Avec ses cheveux noirs tirés en arrière et élégamment ramenés en chignon, son sourire radieux, ses yeux noirs qu’agrandissent deux longs sourcils finement tracés, l’identification avec Pauline Viardot est tout à fait possible, d’autant que la mezzo américaine vit son rôle passionnément et dévoile ici de vrais talents de comédienne, même si elle ne parle pas sur scène (c’est cependant la voix enregistrée de la chanteuse qu’on entend). La flamme et l’engagement qui, d’après Berlioz, étaient ceux de Pauline Viardot, se retrouvent chez Vivica Genaux. Sa voix et sa technique présentent certaines singularités : des sonorités souvent nasales, un grave qui se perd parfois dans les joues, des vocalises un peu mécaniques, un vibrato prononcé lorsque les notes sont tenues.
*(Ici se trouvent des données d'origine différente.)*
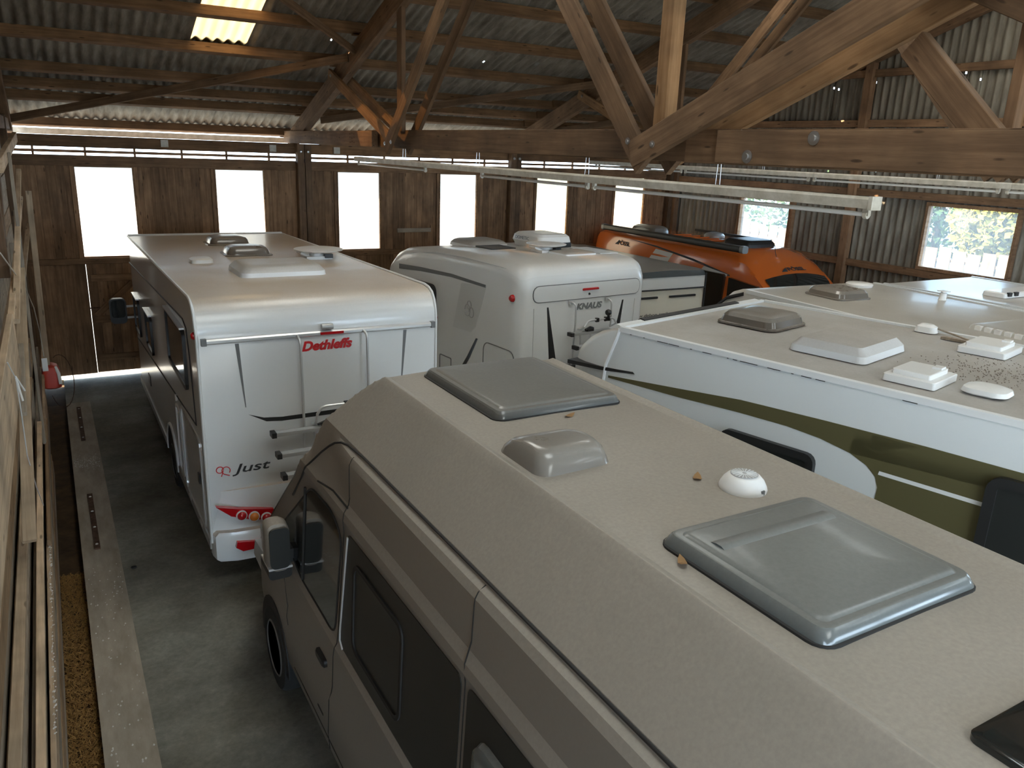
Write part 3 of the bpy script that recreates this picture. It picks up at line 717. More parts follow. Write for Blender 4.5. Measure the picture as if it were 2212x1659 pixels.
# left side: windows, outline, garage door, mirror
side_window(D, -1.17, .74, 2.05, 1.77, 2.40, -1, 'black', r=.08)
side_window(D, -1.17, 3.80, 4.50, 1.38, 1.92, -1, 'black', r=.08)
side_window(D, -1.17, 5.38, 6.10, 1.28, 1.86, -1, 'black', r=.08)
MB().tube([(-1.172, 6.4, 2.28), (-1.172, .80, 2.50), (-1.172, .60, 2.44), (-1.172, .52, 2.2), (-1.172, .42, 1.52), (-1.172, 6.2, 1.12)], .009, 5).build('side_line', 'darktext', D)
for (a, b_, z) in ((.78, 2.01, 2.405), (3.84, 4.46, 1.925), (5.42, 6.06, 1.865)): MB().box((-1.215, a, z-.012), (-1.17, b_, z+.006)).build('drip_rail', 'alu', D)
gd = MB().ring(rrect(.30, 1.50, .42, 1.42, .09), rrect(.33, 1.47, .45, 1.39, .07), 'x', -1.182, -1.168).build('garage_door', 'alu', D)
for y in (.55, 1.25): MB().box((-1.19, y-.06, .40), (-1.17, y+.06, .44)).build('hinge', 'alu', gd)
MB().box((-1.19, .42, .9), (-1.175, .5, 1.0)).build('handle', 'black', gd)
lk = MB().ring(rrect(1.60, 1.95, .50, 1.30, .05), rrect(1.63, 1.92, .53, 1.27, .04), 'x', -1.182, -1.168).build('locker_door', 'trim_white', D)
MB().lathe([(.04, 0), (.04, -.02)], (-1.17, 1.8, 1.40), 'x', 12).build('filler_cap', 'trim_white', D)
MB().box((-1.18, 4.7, .72), (-1.17, 4.95, .86)).build('vent_grille', 'black', D)
MB().box((-1.185, .05, .36), (-1.165, 2.1, .46)).box((-1.185, 3.1, .36), (-1.165, 6.3, .46)).build('side_skirt', 'alu_dull', D)
for s in (-1, 1):
    arch(D, s*1.171, 2.6, .43, s); wheel(D, s*.975, 2.6, .34, s); wheel(D, s*.82, 7.05, .33, s)
    MB().tube([(s*1.175, 2.6+.45*math.cos(R(a)), .36+.45*math.sin(R(a))) for a in range(0, 181, 15)], .02, 6).build('arch_trim', 'trim_white', D, 40)
    mr = MB().loft([[(s*(1.30+u), 6.42+dy, 1.52+w) for u, w in rrect(-.02, .22, -.20, .20, .07)] for dy in (-.06, .0, .06)]).build('door_mirror', 'black', D, 30)
    MB().prism([(s*(1.30+u), 1.52+w) for u, w in rrect(.0, .20, -.10, .18, .05)], 'y', 6.355, 6.36).build('mirror_glass', 'glass_dark', mr)
    for z in (1.58, 1.40): MB().tube([(s*1.0, 6.45, z), (s*1.30, 6.43, z)], .018, 6).build('arm', 'trim_white', mr)

# ---------------------------------------------------------------- motorhome with grey lettering and roof air conditioner
K = tag(empty('motorhome', (6.334, 8.80, 0), R(6)), 'white motorhome with grey rear lettering, dish and air conditioner on its roof', 'motorhome')
boxbody('body', [(0, 1.03, .42, 2.55, .22), (.015, 1.07, .40, 2.62, .24), (.05, 1.11, .38, 2.69, .24), (.12, 1.14, .36, 2.745, .22), (.22, 1.15, .35, 2.77, .20), (.5, 1.15, .35, 2.79, .18),
                 (1.8, 1.15, .35, 2.77, .17), (2.7, 1.15, .35, 2.71, .17), (3.2, 1.14, .35, 2.64, .18), (3.5, 1.12, .35, 2.55, .20), (3.75, 1.09, .35, 2.40, .22), (3.9, 1.05, .35, 2.22, .25)], 'white2', K)
boxbody('cab', [(3.6, 1.02, .35, 2.25, .2), (3.95, 1.0, .35, 2.1, .2), (4.35, .97, .35, 1.5, .15), (4.9, .95, .35, 1.3, .15), (5.3, .9, .35, 1.05, .12)], 'white2', K)
MB().prism([(3.95, 2.16), (4.38, 1.53), (4.34, 1.50), (3.62, 1.5), (3.62, 2.16)], 'x', -1.03, -1.0).build('cab_window', 'glass_dark', K)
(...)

Et pourtant, non seulement ces singularités n’entachent pas le charme immédiat qui émane de l’artiste, mais elles y contribuent même, sa voix et son art du chant refusant de se laisser formater aux canons actuels, peut-être un peu trop centrés sur le seul critère du beau son. Quoi qu’il en soit, en dépit d’une intelligibilité du texte ou d’une liaison entre les registres pas toujours parfaites, d’un très léger enrouement récurrent, d’un aigu un peu court (celui du rondeau final de Cenerentola donné en bis, par ailleurs irrésistible de virtuosité enjouée, est juste esquissé), le charme opère : le public ne résiste pas aux vocalises ébouriffantes de l’air d’Orphée, ni à la sensibilité et l’émotion dont elle pare les mélodies composées par la cantatrice.
Dans un français parfait, Vivica Genaux explique à la fin du spectacle la passion qui l’habite pour Pauline Viardot depuis près d’un quart de siècle : c’est cette passion, à n’en pas douter, que le public reconnaissant a décelée dans la performance de l’interprète, et c’est cette passion qui a permis à la chanteuse d’incarner aussi intensément cette figure légendaire du chant français.